▶ ROWS
---

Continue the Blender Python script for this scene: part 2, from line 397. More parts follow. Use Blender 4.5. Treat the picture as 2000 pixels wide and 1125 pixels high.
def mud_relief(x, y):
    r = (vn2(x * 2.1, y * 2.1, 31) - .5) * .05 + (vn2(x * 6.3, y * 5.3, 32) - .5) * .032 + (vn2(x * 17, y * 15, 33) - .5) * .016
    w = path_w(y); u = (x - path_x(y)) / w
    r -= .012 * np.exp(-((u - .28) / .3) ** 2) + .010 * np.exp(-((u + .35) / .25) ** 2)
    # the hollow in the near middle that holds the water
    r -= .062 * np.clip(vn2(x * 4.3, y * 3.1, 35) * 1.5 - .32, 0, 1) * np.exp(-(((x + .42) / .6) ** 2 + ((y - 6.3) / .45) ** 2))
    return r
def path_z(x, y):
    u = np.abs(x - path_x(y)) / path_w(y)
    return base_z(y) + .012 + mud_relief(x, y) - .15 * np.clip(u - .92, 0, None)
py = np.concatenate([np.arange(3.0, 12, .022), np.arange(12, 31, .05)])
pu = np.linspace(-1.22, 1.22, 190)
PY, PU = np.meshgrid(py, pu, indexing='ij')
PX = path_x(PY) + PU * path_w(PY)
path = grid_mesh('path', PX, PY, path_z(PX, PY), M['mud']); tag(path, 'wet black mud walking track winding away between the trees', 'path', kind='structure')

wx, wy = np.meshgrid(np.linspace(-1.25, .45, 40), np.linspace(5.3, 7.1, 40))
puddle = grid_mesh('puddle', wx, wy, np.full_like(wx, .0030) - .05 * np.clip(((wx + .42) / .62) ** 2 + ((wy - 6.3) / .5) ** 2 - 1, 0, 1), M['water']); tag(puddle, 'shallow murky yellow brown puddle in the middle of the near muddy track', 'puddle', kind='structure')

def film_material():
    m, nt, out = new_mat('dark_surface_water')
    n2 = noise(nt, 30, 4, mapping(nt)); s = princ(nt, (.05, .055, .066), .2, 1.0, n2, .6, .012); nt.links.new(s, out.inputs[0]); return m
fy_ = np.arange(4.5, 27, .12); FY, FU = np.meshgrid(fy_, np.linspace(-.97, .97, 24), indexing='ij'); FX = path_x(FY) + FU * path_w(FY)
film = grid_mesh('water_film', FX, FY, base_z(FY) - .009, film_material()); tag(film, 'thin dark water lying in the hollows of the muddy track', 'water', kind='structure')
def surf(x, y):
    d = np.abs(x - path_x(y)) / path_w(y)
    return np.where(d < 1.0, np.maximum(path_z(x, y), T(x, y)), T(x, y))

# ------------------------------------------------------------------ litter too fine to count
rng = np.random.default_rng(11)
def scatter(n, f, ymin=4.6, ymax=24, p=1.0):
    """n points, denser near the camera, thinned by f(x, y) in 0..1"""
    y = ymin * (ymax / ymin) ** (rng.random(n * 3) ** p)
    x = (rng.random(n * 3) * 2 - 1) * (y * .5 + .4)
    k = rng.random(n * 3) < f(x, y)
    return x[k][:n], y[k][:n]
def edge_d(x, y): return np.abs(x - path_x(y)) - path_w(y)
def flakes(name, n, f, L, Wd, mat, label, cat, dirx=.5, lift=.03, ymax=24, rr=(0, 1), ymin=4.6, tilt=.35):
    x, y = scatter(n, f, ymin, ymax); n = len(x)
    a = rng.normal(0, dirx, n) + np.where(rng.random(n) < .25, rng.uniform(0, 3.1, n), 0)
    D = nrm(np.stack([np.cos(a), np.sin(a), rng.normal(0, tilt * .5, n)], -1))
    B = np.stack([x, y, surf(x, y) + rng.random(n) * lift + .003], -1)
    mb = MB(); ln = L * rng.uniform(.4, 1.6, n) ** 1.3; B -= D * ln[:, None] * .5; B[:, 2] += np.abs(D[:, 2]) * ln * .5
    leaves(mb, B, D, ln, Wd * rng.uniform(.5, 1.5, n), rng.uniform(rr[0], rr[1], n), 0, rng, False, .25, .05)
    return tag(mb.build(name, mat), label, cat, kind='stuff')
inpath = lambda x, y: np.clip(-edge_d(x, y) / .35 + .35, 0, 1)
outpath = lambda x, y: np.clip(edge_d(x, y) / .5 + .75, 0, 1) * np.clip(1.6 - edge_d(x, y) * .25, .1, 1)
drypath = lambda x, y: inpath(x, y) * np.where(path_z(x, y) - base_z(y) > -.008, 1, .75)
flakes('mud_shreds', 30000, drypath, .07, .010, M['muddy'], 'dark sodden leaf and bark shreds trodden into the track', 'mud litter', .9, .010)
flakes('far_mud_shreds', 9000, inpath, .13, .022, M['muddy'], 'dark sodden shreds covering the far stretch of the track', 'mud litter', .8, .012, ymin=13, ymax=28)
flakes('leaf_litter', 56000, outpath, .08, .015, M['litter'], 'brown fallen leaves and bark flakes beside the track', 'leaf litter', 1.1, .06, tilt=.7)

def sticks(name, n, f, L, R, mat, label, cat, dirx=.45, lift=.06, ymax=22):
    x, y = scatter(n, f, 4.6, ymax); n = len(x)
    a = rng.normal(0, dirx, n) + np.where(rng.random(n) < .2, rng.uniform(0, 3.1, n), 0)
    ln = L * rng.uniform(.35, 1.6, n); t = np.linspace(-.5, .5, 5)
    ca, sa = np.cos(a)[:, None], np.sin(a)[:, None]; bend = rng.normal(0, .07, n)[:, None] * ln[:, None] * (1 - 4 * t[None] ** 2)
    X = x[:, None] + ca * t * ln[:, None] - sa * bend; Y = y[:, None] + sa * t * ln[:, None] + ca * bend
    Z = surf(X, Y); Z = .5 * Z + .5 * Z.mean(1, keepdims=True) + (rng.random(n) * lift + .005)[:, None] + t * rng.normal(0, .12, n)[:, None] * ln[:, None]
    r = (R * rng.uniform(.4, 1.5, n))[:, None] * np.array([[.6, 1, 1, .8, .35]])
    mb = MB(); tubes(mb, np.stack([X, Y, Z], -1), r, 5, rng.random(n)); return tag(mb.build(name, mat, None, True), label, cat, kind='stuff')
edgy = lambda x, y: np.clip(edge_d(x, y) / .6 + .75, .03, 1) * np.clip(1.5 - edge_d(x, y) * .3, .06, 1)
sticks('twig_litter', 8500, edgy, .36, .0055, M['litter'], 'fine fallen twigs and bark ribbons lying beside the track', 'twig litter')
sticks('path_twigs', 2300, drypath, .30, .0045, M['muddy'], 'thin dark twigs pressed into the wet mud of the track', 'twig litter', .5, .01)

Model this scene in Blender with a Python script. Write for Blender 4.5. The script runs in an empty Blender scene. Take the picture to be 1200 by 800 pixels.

---

▶ AIM OF THE TASK
Output, please, only the lines running from the start of the entries through the line that contains "path = grid_mesh('path', PX, PY, path_z(PX, PY), M['mud']);", including both of those lines.

▶ TASK SOLUTION
Continue the Blender Python script for this scene: part 2, from line 397. More parts follow. Use Blender 4.5. Treat the picture as 2000 pixels wide and 1125 pixels high.
def mud_relief(x, y):
    r = (vn2(x * 2.1, y * 2.1, 31) - .5) * .05 + (vn2(x * 6.3, y * 5.3, 32) - .5) * .032 + (vn2(x * 17, y * 15, 33) - .5) * .016
    w = path_w(y); u = (x - path_x(y)) / w
    r -= .012 * np.exp(-((u - .28) / .3) ** 2) + .010 * np.exp(-((u + .35) / .25) ** 2)
    # the hollow in the near middle that holds the water
    r -= .062 * np.clip(vn2(x * 4.3, y * 3.1, 35) * 1.5 - .32, 0, 1) * np.exp(-(((x + .42) / .6) ** 2 + ((y - 6.3) / .45) ** 2))
    return r
def path_z(x, y):
    u = np.abs(x - path_x(y)) / path_w(y)
    return base_z(y) + .012 + mud_relief(x, y) - .15 * np.clip(u - .92, 0, None)
py = np.concatenate([np.arange(3.0, 12, .022), np.arange(12, 31, .05)])
pu = np.linspace(-1.22, 1.22, 190)
PY, PU = np.meshgrid(py, pu, indexing='ij')
PX = path_x(PY) + PU * path_w(PY)
path = grid_mesh('path', PX, PY, path_z(PX, PY), M['mud']); tag(path, 'wet black mud walking track winding away between the trees', 'path', kind='structure')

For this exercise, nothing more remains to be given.